▸ **Stated problem**
Copy out each line of the material below that holds the string "Python".

▸ **Data listing**

____________________

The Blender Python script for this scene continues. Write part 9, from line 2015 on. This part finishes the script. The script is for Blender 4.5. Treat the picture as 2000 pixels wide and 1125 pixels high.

____________________

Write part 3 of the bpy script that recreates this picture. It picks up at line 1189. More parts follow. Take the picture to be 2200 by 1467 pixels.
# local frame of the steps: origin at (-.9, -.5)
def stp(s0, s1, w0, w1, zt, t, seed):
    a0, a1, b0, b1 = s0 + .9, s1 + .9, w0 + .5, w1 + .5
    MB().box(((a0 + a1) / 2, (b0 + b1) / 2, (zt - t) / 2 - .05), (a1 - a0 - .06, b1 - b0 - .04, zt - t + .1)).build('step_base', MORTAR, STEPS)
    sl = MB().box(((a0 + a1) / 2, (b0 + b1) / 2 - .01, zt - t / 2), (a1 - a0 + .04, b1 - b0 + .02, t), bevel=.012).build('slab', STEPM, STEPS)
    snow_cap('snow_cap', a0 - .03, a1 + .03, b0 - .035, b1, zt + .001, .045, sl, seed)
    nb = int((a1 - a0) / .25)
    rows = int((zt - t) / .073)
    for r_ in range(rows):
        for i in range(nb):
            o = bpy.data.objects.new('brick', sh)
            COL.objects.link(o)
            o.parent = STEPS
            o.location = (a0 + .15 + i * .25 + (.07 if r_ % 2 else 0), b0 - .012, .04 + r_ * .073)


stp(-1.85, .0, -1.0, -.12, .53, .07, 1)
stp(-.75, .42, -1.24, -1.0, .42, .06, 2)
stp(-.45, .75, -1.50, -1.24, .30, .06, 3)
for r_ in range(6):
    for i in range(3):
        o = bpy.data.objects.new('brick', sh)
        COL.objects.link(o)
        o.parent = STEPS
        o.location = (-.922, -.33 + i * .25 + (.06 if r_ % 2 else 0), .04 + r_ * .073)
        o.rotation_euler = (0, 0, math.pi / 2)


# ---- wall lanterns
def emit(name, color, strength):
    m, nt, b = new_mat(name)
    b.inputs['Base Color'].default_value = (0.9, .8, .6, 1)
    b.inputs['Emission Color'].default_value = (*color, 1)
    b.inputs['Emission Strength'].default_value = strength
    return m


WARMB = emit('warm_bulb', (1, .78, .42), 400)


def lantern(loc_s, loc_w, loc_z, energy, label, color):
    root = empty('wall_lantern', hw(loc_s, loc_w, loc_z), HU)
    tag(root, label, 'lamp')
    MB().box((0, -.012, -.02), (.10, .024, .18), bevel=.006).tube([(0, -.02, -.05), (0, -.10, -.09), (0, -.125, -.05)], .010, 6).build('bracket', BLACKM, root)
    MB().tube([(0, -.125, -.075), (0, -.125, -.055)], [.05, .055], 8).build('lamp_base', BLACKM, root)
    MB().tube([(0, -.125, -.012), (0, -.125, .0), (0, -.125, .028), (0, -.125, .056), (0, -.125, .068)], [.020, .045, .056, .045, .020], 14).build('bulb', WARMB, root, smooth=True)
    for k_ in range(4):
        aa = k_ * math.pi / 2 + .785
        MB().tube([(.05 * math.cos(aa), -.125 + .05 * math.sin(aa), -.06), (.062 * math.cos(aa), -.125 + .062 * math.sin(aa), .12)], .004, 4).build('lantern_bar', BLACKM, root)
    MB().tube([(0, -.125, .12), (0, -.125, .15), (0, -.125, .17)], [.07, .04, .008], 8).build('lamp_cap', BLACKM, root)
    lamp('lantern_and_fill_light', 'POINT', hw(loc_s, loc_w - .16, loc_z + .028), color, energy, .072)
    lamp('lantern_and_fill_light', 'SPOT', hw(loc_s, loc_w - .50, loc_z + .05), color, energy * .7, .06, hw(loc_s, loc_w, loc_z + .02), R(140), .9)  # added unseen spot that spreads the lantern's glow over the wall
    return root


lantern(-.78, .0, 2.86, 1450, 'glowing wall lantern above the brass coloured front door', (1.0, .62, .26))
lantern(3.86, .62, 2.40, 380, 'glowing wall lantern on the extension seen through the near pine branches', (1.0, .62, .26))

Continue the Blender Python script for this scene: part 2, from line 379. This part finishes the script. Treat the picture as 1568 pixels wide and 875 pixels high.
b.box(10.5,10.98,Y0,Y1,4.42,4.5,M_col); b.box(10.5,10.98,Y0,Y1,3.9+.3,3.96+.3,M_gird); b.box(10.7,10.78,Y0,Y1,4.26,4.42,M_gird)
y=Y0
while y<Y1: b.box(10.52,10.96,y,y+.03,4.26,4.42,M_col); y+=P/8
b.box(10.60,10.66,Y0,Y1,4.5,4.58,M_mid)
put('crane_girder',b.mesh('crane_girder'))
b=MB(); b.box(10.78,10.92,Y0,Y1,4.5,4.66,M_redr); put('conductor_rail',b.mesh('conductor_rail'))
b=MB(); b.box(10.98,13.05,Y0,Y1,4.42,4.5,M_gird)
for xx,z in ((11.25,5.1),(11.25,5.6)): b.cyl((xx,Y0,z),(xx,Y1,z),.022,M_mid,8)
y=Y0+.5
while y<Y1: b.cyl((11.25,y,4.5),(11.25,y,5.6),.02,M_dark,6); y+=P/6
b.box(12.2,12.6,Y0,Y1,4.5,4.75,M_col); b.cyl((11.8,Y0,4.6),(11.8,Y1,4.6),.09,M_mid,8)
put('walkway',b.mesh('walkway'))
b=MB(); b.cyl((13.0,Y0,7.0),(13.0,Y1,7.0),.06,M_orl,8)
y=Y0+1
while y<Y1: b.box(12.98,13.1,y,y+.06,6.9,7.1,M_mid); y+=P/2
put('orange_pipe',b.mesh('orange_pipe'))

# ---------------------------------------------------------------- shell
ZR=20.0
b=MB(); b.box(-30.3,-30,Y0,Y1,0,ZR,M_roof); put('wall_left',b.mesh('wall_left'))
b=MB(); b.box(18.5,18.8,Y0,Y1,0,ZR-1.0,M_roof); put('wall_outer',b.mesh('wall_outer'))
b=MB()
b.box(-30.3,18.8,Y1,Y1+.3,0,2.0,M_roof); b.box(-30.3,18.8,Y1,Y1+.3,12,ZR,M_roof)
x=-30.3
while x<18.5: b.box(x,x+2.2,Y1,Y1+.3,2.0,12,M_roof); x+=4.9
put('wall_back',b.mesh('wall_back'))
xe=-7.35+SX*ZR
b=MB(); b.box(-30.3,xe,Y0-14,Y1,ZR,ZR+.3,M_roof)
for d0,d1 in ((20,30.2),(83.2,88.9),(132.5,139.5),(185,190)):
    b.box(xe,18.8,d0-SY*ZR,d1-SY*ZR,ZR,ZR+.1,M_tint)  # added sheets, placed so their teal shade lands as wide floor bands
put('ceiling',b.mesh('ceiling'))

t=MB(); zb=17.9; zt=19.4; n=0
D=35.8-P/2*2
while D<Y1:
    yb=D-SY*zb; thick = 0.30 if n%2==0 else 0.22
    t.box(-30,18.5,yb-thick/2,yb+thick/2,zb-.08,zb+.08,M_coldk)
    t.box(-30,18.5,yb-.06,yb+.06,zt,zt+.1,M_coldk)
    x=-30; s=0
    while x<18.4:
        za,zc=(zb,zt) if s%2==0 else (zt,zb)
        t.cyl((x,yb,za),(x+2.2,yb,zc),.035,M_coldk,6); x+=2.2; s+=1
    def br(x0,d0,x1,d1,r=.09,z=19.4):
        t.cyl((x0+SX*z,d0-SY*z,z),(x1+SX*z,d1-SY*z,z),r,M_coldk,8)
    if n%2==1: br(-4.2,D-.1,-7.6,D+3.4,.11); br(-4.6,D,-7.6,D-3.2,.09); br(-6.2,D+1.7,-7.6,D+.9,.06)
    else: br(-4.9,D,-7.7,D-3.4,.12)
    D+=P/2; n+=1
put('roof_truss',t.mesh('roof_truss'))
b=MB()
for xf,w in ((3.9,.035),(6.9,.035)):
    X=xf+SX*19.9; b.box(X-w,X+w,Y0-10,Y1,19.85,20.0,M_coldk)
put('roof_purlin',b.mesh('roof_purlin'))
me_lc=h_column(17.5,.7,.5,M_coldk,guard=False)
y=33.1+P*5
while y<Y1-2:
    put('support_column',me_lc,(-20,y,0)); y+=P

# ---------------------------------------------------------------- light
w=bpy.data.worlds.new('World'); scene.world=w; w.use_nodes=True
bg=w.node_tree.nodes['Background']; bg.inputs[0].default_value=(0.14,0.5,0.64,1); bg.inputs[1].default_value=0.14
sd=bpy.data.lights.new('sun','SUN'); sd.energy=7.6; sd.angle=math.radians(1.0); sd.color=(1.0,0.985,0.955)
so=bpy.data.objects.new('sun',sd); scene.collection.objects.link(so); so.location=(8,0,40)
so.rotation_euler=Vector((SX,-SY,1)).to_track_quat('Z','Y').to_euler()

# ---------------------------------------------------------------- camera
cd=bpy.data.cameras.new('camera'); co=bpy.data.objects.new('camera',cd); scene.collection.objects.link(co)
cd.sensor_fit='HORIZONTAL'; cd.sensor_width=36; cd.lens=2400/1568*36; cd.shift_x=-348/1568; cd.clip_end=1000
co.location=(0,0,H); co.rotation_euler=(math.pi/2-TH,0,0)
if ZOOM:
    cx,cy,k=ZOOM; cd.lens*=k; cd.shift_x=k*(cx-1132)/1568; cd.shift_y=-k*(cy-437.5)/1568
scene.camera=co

____________________

▸ **Full output**
The Blender Python script for this scene continues. Write part 9, from line 2015 on. This part finishes the script. The script is for Blender 4.5. Treat the picture as 2000 pixels wide and 1125 pixels high.
Continue the Blender Python script for this scene: part 2, from line 379. This part finishes the script. Treat the picture as 1568 pixels wide and 875 pixels high.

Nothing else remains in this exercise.